Natalia Sineaeva-Pankowska studied Media at Moldova State University and Sociology at the Center for Social Studies and Graduate School for Social Research in Warsaw, Poland. She is a PhD candidate in Sociology.

Her PhD dissertation deals with the Holocaust distortion and trivialisation and its interconnectedness with national identity building processes in Moldova. The methodological approach used in the study is mostly the Critical Discourse Analysis (CDA), applied to the primary sources: public and academic discourses, politicians’ speeches, news reports and newspaper fora, high school history textbooks and museum exhibitions. Her study attempts to assess several interacting, sometimes competing versions of identity (three main ideal types: Pan-Romanian, pan-Soviet/Slavic and Moldovenist). She analyzes how they influence social life and politics in the context of nation building and memory.

In the framework of her EHRI fellowship, among others, she is going to develop the part of her dissertation which assesses in-depth the impact of the Romanian deniers on Moldovan ones as well as to study their connections with international deniers and to see which international denial arguments are being used by homegrown negationists and to what extent. She is going to work with the documents and materials available at the Elie Wiesel Institute (and to use library and other related institutions' resources recommended by the Institute staff) as well as to use the possibilities to receive advice and academic support from the Institute's staff.

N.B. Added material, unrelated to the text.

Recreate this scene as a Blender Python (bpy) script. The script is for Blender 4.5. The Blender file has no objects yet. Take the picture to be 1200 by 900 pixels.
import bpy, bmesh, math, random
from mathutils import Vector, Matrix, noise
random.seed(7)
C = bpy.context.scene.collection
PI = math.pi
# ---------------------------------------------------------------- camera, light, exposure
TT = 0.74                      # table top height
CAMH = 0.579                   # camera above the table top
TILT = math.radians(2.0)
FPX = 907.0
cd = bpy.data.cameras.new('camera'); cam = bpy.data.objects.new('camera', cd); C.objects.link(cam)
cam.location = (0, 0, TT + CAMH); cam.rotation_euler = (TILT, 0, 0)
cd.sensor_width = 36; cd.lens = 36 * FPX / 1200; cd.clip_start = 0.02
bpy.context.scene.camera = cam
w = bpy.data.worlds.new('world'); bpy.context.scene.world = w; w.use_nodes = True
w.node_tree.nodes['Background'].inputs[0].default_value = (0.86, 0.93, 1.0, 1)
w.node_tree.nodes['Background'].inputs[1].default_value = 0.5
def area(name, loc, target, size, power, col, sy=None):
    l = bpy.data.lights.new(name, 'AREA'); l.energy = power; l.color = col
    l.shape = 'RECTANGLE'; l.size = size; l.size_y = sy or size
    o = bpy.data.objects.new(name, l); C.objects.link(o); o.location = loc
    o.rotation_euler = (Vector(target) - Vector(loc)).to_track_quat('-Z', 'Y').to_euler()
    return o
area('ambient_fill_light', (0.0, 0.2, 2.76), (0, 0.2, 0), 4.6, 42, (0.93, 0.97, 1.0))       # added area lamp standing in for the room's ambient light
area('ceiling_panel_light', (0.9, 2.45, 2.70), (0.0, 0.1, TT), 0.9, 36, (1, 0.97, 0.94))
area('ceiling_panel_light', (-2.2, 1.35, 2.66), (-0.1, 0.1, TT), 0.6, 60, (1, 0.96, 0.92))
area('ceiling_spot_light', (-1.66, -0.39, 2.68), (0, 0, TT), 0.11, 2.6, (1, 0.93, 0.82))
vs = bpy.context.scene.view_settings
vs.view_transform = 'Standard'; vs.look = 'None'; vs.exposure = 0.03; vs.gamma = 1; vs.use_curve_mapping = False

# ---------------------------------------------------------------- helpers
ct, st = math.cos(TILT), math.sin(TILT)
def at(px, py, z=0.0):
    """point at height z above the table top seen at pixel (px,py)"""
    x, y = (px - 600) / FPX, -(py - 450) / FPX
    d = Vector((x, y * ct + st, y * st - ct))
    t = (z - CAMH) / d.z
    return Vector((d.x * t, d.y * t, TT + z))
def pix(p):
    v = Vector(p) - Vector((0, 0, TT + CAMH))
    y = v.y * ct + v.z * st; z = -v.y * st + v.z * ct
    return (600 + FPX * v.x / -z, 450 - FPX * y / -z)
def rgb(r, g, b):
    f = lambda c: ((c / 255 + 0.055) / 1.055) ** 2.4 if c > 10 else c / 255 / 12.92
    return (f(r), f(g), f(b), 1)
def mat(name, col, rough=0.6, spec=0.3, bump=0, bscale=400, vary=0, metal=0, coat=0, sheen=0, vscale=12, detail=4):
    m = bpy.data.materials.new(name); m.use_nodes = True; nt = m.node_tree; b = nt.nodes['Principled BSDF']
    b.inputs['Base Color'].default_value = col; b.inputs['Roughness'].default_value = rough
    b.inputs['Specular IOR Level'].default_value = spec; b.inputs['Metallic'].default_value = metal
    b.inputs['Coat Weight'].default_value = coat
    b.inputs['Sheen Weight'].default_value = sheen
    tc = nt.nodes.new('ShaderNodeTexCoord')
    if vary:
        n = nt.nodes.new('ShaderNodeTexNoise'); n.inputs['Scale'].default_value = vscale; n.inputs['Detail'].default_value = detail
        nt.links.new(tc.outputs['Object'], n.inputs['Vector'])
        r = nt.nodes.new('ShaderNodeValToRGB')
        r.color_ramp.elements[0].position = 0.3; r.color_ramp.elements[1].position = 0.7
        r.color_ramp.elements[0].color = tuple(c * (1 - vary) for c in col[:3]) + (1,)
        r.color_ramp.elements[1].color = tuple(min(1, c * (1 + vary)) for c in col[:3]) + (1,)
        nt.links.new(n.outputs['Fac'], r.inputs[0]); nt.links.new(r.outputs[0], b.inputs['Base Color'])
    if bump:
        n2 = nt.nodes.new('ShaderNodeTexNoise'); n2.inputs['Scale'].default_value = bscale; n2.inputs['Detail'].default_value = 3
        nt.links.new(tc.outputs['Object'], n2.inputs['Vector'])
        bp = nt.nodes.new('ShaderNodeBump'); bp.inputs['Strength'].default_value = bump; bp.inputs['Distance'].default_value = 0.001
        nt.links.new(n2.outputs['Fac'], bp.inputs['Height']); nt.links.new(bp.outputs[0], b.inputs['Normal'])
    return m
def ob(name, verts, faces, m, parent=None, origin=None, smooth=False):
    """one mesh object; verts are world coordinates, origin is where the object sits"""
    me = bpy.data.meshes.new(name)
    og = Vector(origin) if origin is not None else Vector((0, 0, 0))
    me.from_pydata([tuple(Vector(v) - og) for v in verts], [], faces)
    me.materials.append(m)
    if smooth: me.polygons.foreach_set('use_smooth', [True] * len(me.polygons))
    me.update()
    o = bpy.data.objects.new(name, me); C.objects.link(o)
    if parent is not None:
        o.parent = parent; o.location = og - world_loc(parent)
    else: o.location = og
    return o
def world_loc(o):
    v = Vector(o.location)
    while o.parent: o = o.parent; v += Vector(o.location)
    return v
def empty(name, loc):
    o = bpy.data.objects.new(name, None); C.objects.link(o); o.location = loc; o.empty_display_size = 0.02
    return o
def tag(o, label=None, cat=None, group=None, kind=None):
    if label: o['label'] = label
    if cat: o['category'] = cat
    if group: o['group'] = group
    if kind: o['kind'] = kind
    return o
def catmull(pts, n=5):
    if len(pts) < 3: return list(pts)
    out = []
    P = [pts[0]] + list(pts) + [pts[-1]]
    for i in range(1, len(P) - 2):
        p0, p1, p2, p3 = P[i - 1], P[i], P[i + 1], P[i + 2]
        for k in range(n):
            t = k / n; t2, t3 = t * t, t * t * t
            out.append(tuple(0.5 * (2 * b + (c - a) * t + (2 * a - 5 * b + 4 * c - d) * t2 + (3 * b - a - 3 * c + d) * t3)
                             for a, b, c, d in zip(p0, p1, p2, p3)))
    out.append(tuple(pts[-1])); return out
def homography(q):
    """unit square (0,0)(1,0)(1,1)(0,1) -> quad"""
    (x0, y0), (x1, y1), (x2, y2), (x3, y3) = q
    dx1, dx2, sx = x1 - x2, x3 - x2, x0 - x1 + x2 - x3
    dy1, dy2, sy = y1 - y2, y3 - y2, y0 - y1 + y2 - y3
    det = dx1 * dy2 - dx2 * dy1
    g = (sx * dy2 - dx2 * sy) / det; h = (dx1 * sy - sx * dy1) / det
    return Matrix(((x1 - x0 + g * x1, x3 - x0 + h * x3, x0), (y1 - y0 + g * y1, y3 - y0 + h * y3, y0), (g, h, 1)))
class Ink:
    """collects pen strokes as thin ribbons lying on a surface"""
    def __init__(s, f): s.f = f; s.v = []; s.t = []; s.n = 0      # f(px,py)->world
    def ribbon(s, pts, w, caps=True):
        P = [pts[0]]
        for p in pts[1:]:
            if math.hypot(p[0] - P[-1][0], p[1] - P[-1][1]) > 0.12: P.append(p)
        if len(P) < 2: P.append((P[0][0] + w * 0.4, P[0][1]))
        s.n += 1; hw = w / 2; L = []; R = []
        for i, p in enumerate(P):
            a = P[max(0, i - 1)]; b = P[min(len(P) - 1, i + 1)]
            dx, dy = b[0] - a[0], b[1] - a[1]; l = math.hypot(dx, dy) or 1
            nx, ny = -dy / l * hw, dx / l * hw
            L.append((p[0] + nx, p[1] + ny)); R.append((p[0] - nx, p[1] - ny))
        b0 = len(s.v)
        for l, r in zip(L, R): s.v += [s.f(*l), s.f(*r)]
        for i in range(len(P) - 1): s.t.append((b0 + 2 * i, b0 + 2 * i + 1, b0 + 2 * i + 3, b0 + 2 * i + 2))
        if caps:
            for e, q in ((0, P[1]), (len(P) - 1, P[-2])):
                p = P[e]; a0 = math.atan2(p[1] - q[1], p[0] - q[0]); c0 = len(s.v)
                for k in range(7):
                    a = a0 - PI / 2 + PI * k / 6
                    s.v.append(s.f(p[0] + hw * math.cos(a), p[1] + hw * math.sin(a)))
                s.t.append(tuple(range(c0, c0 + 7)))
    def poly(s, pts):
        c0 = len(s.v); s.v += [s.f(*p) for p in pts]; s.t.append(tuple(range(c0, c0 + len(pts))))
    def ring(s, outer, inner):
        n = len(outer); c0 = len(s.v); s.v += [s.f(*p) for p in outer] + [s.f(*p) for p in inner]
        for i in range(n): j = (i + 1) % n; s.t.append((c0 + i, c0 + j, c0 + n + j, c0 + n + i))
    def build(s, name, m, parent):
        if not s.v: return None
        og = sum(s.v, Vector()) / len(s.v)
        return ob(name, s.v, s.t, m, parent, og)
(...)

Natalia has worked at the Education Department of the POLIN Museum of the History of Polish Jews and Warsaw-based 'NEVER AGAIN' Association, which deals with the commemoration of the Holocaust and other genocides as well as contemporary issues of diversity and tolerance. She has also cooperated as a monitor and a researcher with the Kantor Center for Study of Contemporary European Jewry of Tel-Aviv University. She has written widely for numerous academic and non-academic publications including "The Holocaust. Studies and Materials" of the Polish Center for Holocaust Research, “Midrasz”, "Słowo Żydowskie/Dos Jidisze Wort" (Warsaw), "Kyiv Post" (Kiev) and "Evrejskaya Gazeta" (Berlin).